The role of Gamma in replicating a put

Question

I am analyzing portfolio protection by replication of a put.

Having my portfolio with value $V$ I could buy put giving me the payoff $P$ resulting in a call like pay-off scenario $C=V+P$. Say, I don't want to buy the put but replicate it by taking positions according to the Delta.

I know there are problems involved:

• Black-Scholes is wrong, we have jumps, changing volatility and other things
• however if we do it nevertheless then we have to trade frequently (reestimate volatility, take positions with the new Delta, ...)

If I do this often and correctly. What about the Gamma of the put.
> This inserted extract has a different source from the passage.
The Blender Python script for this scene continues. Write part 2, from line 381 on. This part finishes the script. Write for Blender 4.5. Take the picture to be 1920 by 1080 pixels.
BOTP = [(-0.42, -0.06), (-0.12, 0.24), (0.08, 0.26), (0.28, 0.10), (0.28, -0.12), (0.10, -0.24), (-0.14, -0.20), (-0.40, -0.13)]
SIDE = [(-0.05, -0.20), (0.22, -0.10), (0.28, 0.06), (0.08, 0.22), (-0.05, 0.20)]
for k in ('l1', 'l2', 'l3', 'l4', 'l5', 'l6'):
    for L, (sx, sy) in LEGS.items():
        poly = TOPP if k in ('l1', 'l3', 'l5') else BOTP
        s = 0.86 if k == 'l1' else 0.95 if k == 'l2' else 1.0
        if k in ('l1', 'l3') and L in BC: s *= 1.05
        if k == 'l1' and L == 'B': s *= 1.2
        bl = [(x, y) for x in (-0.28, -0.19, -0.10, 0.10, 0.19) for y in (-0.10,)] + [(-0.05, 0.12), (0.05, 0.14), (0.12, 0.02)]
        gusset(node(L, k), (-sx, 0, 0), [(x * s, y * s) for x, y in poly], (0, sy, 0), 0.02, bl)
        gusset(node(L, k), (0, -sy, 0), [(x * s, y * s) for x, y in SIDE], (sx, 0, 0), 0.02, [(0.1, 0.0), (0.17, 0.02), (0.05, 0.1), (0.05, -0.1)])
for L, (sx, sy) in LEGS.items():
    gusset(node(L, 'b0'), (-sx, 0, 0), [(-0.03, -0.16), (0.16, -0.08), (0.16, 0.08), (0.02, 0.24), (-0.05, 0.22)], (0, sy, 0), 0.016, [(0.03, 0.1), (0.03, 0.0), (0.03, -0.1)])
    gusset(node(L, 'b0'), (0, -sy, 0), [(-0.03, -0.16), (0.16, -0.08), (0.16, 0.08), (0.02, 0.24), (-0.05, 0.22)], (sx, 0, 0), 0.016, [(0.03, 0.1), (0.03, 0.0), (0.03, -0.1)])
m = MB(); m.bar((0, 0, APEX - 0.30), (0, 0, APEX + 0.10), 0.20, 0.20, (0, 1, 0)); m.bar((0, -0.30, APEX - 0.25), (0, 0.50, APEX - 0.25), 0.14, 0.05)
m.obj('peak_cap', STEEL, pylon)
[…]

I am a bit confused. Do I have to address Gamma? Gamma punishes me if I do not trade frequent enough - I know. But how does Gamma influence the success of my procedure. Say vol is constant and the stock price follows GBM and the only decision is how often I trade. How does Gamma harm me? Can I do something else besides buying other options to hedge Gamma risk or can I do something using the underlying (I assume not)?

Answer 1

If you could hedge continuously with zero transaction costs, the gamma would be irrelevant: you would perfectly replicate with delta hedging and be done.

In practice, hedging is discrete and there is a certain amount of slippage giving a random outcome with mean zero. The larger the gamma, the bigger the variance of slippage. Trading more frequently reduces the variance.

You need a non-linear pay-off to get a non-zero gamma so the underlying will not help with hedging gamma risk.

(see eg my book "more mathematical finance" for further discussion.)